Pero tocaba volver al asunto de los exámenes. Tenía unos por la mañana y otros por la tarde, y apenas me quedaba media hora para el primero. Una vez hechos tenía tres horas hasta los dos últimos. Los más complicados, por cierto. Quería aprovechar ese tiempo para dar ese último repaso, así que procuré buscar un lugar tranquilo para ello, y encontré un banco al pie del estadio, un banco en el que me sentaría aquellas casi tres horas que se me pasarían volando, con San Mamés como compañero silencioso.
De vez en cuando echaba un vistazo al campo y me imaginaba la cantidad de historias y anécdotas que encerraban aquellas paredes, aquellos muros entre los que se habían celebrado ligas y copas, que habían visto enfrentamientos contra algunos de los mejores equipos de Europa, que habían visto desfilar a los mejores jugadores de la liga española, que habían idolatrado a Zarra, Iribar, Zubizarreta, Sarabia, Etxebarria, Gainza, Dani, Pichichi, Goikoetxea, Javi Martínez, Andrinua, Irureta, Muniain, Panizo…

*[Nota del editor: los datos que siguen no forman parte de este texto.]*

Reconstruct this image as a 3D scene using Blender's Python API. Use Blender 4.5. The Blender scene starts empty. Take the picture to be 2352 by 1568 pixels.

En otras ocasiones fui conociendo más Bilbao, y no tardé en darme cuenta de lo que significa el Athletic Club en aquellas calles, ni cómo San Mamés, La Catedral, es el epicentro de toda esa pasión. Por eso cuesta imaginar desde fuera en toda su dimensión lo que significa el adiós de San Mamés para su afición después de cien años, recién cumplidos, acudiendo cada dos domingos a ver a su orgullo, a Los Leones. Justo al lado se está levantando su heredero, San Mamés Barria, más grande, más moderno, más acorde a los nuevos tiempos, que espera ver otros cien años de grandes historias, pero nunca olvidarán aquel viejo estadio que formó parte de sus vidas. Me alegro de haberle conocido. Y por cierto, aprobé aquellos exámenes.